Copy out all of the data below with no alterations.

#####

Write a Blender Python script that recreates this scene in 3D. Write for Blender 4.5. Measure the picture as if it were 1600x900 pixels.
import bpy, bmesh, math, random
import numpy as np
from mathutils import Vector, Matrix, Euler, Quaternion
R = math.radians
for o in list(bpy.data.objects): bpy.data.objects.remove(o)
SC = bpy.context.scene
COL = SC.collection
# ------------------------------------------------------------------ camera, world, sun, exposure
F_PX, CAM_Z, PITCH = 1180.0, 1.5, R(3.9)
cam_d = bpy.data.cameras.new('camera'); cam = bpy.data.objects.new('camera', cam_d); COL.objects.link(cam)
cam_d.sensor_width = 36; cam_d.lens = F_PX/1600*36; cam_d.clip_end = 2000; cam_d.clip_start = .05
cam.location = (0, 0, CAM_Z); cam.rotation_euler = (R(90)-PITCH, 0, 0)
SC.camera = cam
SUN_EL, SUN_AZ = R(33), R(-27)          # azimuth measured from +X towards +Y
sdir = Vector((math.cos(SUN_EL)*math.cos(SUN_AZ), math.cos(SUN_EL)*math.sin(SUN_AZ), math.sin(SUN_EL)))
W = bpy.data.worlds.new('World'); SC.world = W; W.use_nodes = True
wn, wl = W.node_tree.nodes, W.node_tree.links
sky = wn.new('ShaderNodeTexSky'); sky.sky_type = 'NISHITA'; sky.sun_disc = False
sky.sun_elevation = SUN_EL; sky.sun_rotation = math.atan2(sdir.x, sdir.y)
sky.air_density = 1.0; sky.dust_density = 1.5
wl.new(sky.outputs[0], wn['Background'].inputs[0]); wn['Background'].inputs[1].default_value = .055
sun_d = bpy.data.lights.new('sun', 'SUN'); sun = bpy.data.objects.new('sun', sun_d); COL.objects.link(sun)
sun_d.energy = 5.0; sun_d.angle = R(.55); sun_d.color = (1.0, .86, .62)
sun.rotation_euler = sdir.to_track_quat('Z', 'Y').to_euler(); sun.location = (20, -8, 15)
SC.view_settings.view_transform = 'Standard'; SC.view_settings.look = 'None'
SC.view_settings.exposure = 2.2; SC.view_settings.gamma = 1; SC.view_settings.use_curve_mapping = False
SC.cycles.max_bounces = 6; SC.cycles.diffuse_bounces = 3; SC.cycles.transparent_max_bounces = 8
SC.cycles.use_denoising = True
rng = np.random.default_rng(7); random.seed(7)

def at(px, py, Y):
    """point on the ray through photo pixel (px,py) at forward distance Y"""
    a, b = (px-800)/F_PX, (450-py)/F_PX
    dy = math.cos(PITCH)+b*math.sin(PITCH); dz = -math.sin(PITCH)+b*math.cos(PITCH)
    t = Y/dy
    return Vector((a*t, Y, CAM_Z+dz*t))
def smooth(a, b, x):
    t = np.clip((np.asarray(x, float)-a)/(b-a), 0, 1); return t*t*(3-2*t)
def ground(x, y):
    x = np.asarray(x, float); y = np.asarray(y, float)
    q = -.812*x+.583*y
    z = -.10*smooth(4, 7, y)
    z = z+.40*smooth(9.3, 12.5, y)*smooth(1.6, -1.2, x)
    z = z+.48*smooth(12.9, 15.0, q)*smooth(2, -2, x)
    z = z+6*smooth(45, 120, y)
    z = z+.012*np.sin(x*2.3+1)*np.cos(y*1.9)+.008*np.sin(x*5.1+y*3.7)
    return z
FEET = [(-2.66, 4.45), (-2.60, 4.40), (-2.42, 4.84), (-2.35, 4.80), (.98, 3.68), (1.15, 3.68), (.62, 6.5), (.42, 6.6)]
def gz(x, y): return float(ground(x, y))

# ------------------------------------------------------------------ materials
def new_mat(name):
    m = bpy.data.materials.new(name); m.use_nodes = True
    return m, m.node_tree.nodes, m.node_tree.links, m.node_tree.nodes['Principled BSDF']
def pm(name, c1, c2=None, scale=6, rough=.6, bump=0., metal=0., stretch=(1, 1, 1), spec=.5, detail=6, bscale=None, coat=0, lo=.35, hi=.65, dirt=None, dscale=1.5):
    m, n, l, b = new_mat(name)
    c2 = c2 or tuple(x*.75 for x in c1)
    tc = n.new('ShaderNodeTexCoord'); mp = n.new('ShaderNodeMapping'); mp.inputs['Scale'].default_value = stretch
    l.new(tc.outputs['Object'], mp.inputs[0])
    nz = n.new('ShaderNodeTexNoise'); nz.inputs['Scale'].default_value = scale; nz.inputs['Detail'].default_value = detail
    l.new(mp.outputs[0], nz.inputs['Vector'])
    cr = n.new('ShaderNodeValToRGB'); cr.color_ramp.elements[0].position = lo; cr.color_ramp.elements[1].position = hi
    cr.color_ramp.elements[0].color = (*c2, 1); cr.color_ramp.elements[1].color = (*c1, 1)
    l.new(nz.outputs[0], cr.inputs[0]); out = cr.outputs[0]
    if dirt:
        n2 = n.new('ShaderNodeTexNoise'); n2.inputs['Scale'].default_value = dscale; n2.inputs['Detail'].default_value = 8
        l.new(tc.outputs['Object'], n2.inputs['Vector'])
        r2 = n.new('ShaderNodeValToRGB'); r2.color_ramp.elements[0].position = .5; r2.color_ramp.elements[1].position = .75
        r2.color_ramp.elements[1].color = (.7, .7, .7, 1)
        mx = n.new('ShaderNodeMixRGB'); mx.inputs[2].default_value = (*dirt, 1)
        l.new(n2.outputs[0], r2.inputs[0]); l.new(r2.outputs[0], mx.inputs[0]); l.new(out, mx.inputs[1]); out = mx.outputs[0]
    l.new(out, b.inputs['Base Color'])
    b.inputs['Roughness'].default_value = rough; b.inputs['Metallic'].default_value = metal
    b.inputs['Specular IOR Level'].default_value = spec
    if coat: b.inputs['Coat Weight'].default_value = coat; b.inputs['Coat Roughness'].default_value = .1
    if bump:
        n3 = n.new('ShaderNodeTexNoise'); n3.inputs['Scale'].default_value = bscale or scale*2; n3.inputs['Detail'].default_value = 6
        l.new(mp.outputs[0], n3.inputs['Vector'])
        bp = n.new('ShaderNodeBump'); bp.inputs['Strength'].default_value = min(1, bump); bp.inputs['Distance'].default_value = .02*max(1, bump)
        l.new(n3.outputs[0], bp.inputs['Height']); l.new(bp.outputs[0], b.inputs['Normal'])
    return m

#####

* Solution for this exercise:
Write a Blender Python script that recreates this scene in 3D. Write for Blender 4.5. Measure the picture as if it were 1600x900 pixels.
import bpy, bmesh, math, random
import numpy as np
from mathutils import Vector, Matrix, Euler, Quaternion
R = math.radians
for o in list(bpy.data.objects): bpy.data.objects.remove(o)
SC = bpy.context.scene
COL = SC.collection
# ------------------------------------------------------------------ camera, world, sun, exposure
F_PX, CAM_Z, PITCH = 1180.0, 1.5, R(3.9)
cam_d = bpy.data.cameras.new('camera'); cam = bpy.data.objects.new('camera', cam_d); COL.objects.link(cam)
cam_d.sensor_width = 36; cam_d.lens = F_PX/1600*36; cam_d.clip_end = 2000; cam_d.clip_start = .05
cam.location = (0, 0, CAM_Z); cam.rotation_euler = (R(90)-PITCH, 0, 0)
SC.camera = cam
SUN_EL, SUN_AZ = R(33), R(-27)          # azimuth measured from +X towards +Y
sdir = Vector((math.cos(SUN_EL)*math.cos(SUN_AZ), math.cos(SUN_EL)*math.sin(SUN_AZ), math.sin(SUN_EL)))
W = bpy.data.worlds.new('World'); SC.world = W; W.use_nodes = True
wn, wl = W.node_tree.nodes, W.node_tree.links
sky = wn.new('ShaderNodeTexSky'); sky.sky_type = 'NISHITA'; sky.sun_disc = False
sky.sun_elevation = SUN_EL; sky.sun_rotation = math.atan2(sdir.x, sdir.y)
sky.air_density = 1.0; sky.dust_density = 1.5
wl.new(sky.outputs[0], wn['Background'].inputs[0]); wn['Background'].inputs[1].default_value = .055
sun_d = bpy.data.lights.new('sun', 'SUN'); sun = bpy.data.objects.new('sun', sun_d); COL.objects.link(sun)
sun_d.energy = 5.0; sun_d.angle = R(.55); sun_d.color = (1.0, .86, .62)
sun.rotation_euler = sdir.to_track_quat('Z', 'Y').to_euler(); sun.location = (20, -8, 15)
SC.view_settings.view_transform = 'Standard'; SC.view_settings.look = 'None'
SC.view_settings.exposure = 2.2; SC.view_settings.gamma = 1; SC.view_settings.use_curve_mapping = False
SC.cycles.max_bounces = 6; SC.cycles.diffuse_bounces = 3; SC.cycles.transparent_max_bounces = 8
SC.cycles.use_denoising = True
rng = np.random.default_rng(7); random.seed(7)

def at(px, py, Y):
    """point on the ray through photo pixel (px,py) at forward distance Y"""
    a, b = (px-800)/F_PX, (450-py)/F_PX
    dy = math.cos(PITCH)+b*math.sin(PITCH); dz = -math.sin(PITCH)+b*math.cos(PITCH)
    t = Y/dy
    return Vector((a*t, Y, CAM_Z+dz*t))
def smooth(a, b, x):
    t = np.clip((np.asarray(x, float)-a)/(b-a), 0, 1); return t*t*(3-2*t)
def ground(x, y):
    x = np.asarray(x, float); y = np.asarray(y, float)
    q = -.812*x+.583*y
    z = -.10*smooth(4, 7, y)
    z = z+.40*smooth(9.3, 12.5, y)*smooth(1.6, -1.2, x)
    z = z+.48*smooth(12.9, 15.0, q)*smooth(2, -2, x)
    z = z+6*smooth(45, 120, y)
    z = z+.012*np.sin(x*2.3+1)*np.cos(y*1.9)+.008*np.sin(x*5.1+y*3.7)
    return z
FEET = [(-2.66, 4.45), (-2.60, 4.40), (-2.42, 4.84), (-2.35, 4.80), (.98, 3.68), (1.15, 3.68), (.62, 6.5), (.42, 6.6)]
def gz(x, y): return float(ground(x, y))

# ------------------------------------------------------------------ materials
def new_mat(name):
    m = bpy.data.materials.new(name); m.use_nodes = True
    return m, m.node_tree.nodes, m.node_tree.links, m.node_tree.nodes['Principled BSDF']
def pm(name, c1, c2=None, scale=6, rough=.6, bump=0., metal=0., stretch=(1, 1, 1), spec=.5, detail=6, bscale=None, coat=0, lo=.35, hi=.65, dirt=None, dscale=1.5):
    m, n, l, b = new_mat(name)
    c2 = c2 or tuple(x*.75 for x in c1)
    tc = n.new('ShaderNodeTexCoord'); mp = n.new('ShaderNodeMapping'); mp.inputs['Scale'].default_value = stretch
    l.new(tc.outputs['Object'], mp.inputs[0])
    nz = n.new('ShaderNodeTexNoise'); nz.inputs['Scale'].default_value = scale; nz.inputs['Detail'].default_value = detail
    l.new(mp.outputs[0], nz.inputs['Vector'])
    cr = n.new('ShaderNodeValToRGB'); cr.color_ramp.elements[0].position = lo; cr.color_ramp.elements[1].position = hi
    cr.color_ramp.elements[0].color = (*c2, 1); cr.color_ramp.elements[1].color = (*c1, 1)
    l.new(nz.outputs[0], cr.inputs[0]); out = cr.outputs[0]
    if dirt:
        n2 = n.new('ShaderNodeTexNoise'); n2.inputs['Scale'].default_value = dscale; n2.inputs['Detail'].default_value = 8
        l.new(tc.outputs['Object'], n2.inputs['Vector'])
        r2 = n.new('ShaderNodeValToRGB'); r2.color_ramp.elements[0].position = .5; r2.color_ramp.elements[1].position = .75
        r2.color_ramp.elements[1].color = (.7, .7, .7, 1)
        mx = n.new('ShaderNodeMixRGB'); mx.inputs[2].default_value = (*dirt, 1)
        l.new(n2.outputs[0], r2.inputs[0]); l.new(r2.outputs[0], mx.inputs[0]); l.new(out, mx.inputs[1]); out = mx.outputs[0]
    l.new(out, b.inputs['Base Color'])
    b.inputs['Roughness'].default_value = rough; b.inputs['Metallic'].default_value = metal
    b.inputs['Specular IOR Level'].default_value = spec
    if coat: b.inputs['Coat Weight'].default_value = coat; b.inputs['Coat Roughness'].default_value = .1
    if bump:
        n3 = n.new('ShaderNodeTexNoise'); n3.inputs['Scale'].default_value = bscale or scale*2; n3.inputs['Detail'].default_value = 6
        l.new(mp.outputs[0], n3.inputs['Vector'])
        bp = n.new('ShaderNodeBump'); bp.inputs['Strength'].default_value = min(1, bump); bp.inputs['Distance'].default_value = .02*max(1, bump)
        l.new(n3.outputs[0], bp.inputs['Height']); l.new(bp.outputs[0], b.inputs['Normal'])
    return m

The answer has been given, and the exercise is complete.